All ideas are in play at this point, said Williamson. “I don’t know of any one that has ascended to the top over the others, though the international plaza has been talked about the most.”

Clark President Bob Knight is one supporter of an international plaza. “My vision is to have an international courtyard or facility where we could hold international events,” said Knight.

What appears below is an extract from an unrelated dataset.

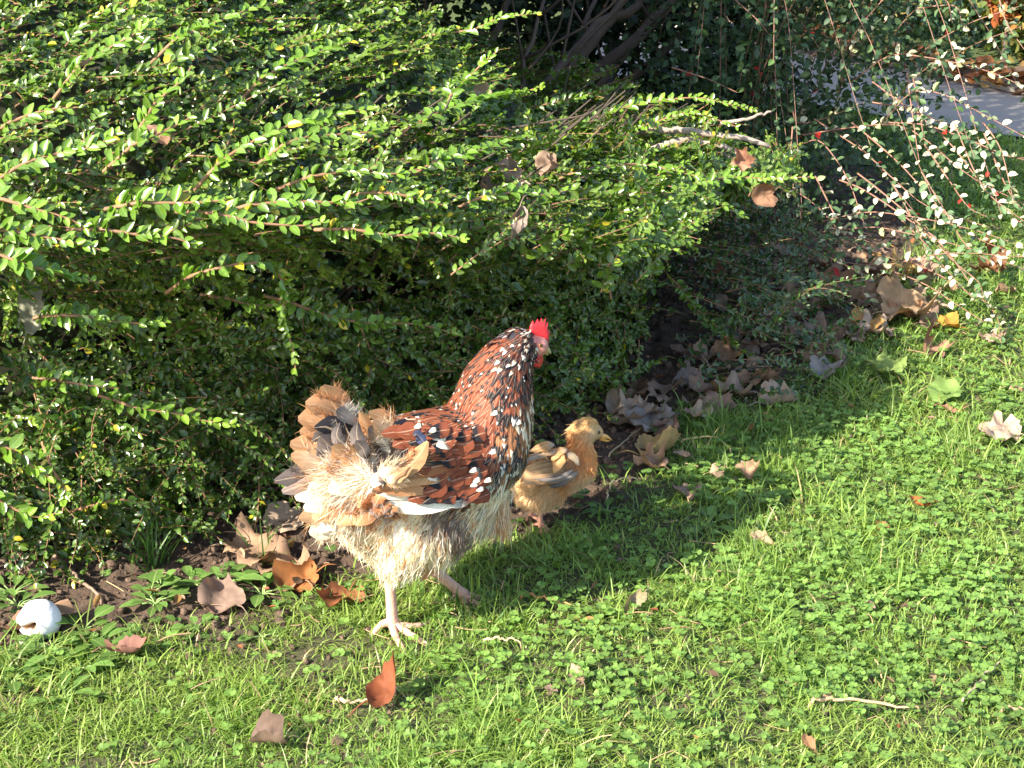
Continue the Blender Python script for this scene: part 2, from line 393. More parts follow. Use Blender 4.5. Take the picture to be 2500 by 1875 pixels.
# straggling shoots round the right-hand foot, shade put into their darker leaf colour
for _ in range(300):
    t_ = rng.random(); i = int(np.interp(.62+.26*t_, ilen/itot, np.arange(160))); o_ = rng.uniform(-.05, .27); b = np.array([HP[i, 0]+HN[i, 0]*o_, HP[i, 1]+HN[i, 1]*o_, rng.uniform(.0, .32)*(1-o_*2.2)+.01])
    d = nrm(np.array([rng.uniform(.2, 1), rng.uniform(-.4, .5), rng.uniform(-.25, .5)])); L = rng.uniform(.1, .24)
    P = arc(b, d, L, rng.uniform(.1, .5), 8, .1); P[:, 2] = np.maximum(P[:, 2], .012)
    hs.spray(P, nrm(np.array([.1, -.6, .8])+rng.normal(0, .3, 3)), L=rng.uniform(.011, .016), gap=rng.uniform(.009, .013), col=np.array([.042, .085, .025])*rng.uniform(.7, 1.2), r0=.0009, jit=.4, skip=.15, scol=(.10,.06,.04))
# the sprays that stand out in the photograph
def hedge_hit(u, v, out=.03):
    r = ray(u, v); z = np.arange(1.75, 3.6, .01); Q = np.array([0, 0, CAMH]) + r*z[:, None]
    d, i = hedge_d(Q[:, 0], Q[:, 1]); h = np.clip(hinv(Q[:, 2], Q[:, 0], Q[:, 1]), 0, 3)
    off = hoff(np.interp(h, PC[:, 1], PC[:, 0]), Q[:, 0]); off = np.where(h > .97, -5, off)
    m = d < off + out
    return float(z[m.argmax()]) if m.any() else None
HERO = [  # pixel line, leaf length (m), relief
 ([(1045,87),(1153,72),(1225,43),(1316,33)],.017,.04), ([(1280,199),(1334,170),(1406,148),(1497,145),(1569,137)],.018,.06),
 ([(1334,351),(1424,307),(1497,271),(1587,250),(1700,238),(1780,255),(1850,272)],.019,.06), ([(1432,387),(1515,325),(1600,298),(1690,276),(1800,310)],.017,.05),
 ([(1417,416),(1497,405),(1569,401),(1640,416),(1700,430)],.019,.06), ([(1650,451),(1727,444),(1785,432),(1880,436),(1978,432)],.017,.05),
 ([(1063,394),(1171,369),(1244,344),(1290,329)],.018,.04), ([(998,311),(1081,271),(1171,246),(1262,228),(1330,210)],.018,.04),
 ([(1102,231),(1146,188),(1189,145),(1218,123)],.017,.05), ([(0,435),(61,399),(142,374),(216,362),(300,320)],.021,.05),
 ([(191,163),(252,126),(317,90),(380,50)],.018,.04), ([(325,354),(407,317),(470,285)],.018,.03), ([(541,391),(610,350),(712,305),(834,281),(920,262)],.019,.05),
 ([(692,354),(753,334),(900,323),(960,300)],.018,.03), ([(346,494),(427,496),(521,492),(560,485)],.021,.06), ([(610,500),(732,492),(855,496),(900,485)],.021,.06),
 ([(520,520),(562,529),(631,545),(753,551),(790,540)],.02,.08), ([(0,484),(81,509),(163,533),(215,560)],.02,.05), ([(-30,612),(81,651),(171,675),(240,690)],.02,.09),
 ([(464,675),(529,655),(610,643),(660,650),(697,700),(690,770),(715,850),(722,908)],.019,.10), ([(715,740),(800,770),(900,790),(1000,790),(1060,800),(1130,822)],.018,.08),
 ([(160,770),(223,775),(274,785),(364,791),(407,787)],.019,.12), ([(150,930),(208,940),(243,944),(290,948)],.019,.10), ([(300,985),(345,999),(431,1010),(490,1026),(588,1038)],.019,.11),
 ([(-60,1070),(16,1093),(59,1116),(86,1144),(128,1170)],.026,.16), ([(-20,1210),(40,1245),(90,1262),(150,1250)],.022,.14), ([(130,1150),(160,1200),(150,1260)],.018,.10),
 ([(1660,700),(1694,749),(1753,803),(1807,853),(1880,907)],.017,.06), ([(1340,610),(1420,640),(1500,650),(1560,640)],.014,.03), ([(860,560),(960,575),(1060,570),(1140,585)],.016,.06),
 ([(0,560),(90,575),(170,590),(245,610)],.019,.06), ([(1180,480),(1260,470),(1340,475),(1400,460)],.016,.05), ([(1300,262),(1400,240),(1480,220),(1560,210)],.017,.04),
 ([(1500,300),(1580,290),(1660,292),(1740,330)],.017,.03), ([(1180,130),(1240,115),(1290,105),(1340,108)],.016,.04), ([(1480,170),(1520,160),(1560,155)],.016,.05), ([(1460,230),(1520,215),(1580,212)],.016,.05),
 ([(640,190),(720,150),(800,120),(870,100)],.018,.04), ([(380,250),(440,200),(470,160)],.018,.04), ([(20,300),(110,270),(190,262)],.019,.04), ([(430,95),(510,62),(590,30),(680,8)],.018,.04),
 ([(760,430),(850,420),(960,425),(1030,410)],.018,.05), ([(250,560),(330,572),(420,580),(480,600)],.018,.06), ([(560,730),(620,745),(690,742)],.015,.05), ([(480,1180),(500,1210),(520,1240)],.014,.05),
 ([(1380,520),(1460,530),(1560,540),(1640,560)],.013,.03), ([(930,470),(1000,480),(1080,500)],.015,.05), ([(240,1230),(300,1220),(360,1235)],.015,.08), ([(1600,500),(1680,500),(1710,560)],.014,.03)]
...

The Fourth Plain corner is perfect for an international plaza because it’s located in a very diverse area, he said. “In the summer they have the Fourth Plain Food Festival, because it is such an ethnically diverse area of our community—the most diverse,” Knight said.

Williamson said that of all the options currently under consideration, the Foundation could move forward with the plaza the quickest.

“A multi-use development is going to require a partnership with the developer, and then you’ve got to go through city planning and permitting, and that kind of thing is going to take a long time,” said Williamson. “But a plaza, some nice landscaping and some new gateway signage, those are probably much more doable in the short term.”

However, Williamson favors a mixed-use development including private businesses, offices, conference rooms and an international plaza altogether.

Renovating the corner was first mentioned in the 2014 Facilities Master Plan.

“It really is a plan that looks long-term for the college and begins to identify facility development opportunities: new buildings, remodeling existing buildings, improvements to grounds, those kind of things,” said Williamson.

Though the goal was acknowledged in the Master Plan, no details were specified other than tearing down the buildings and working with the community.

The buildings previously on the land were occupied by private businesses, such as a comic book store and a computer repair shop. “Just small mom and pop sized businesses,” said Williamson. Tenants were notified of the demolition in 2014 and have since relocated.

Williamson said that it will be a few years before they break ground and a total of four to five years until completion.

“It’s really been more visionary and conceptual at this point.”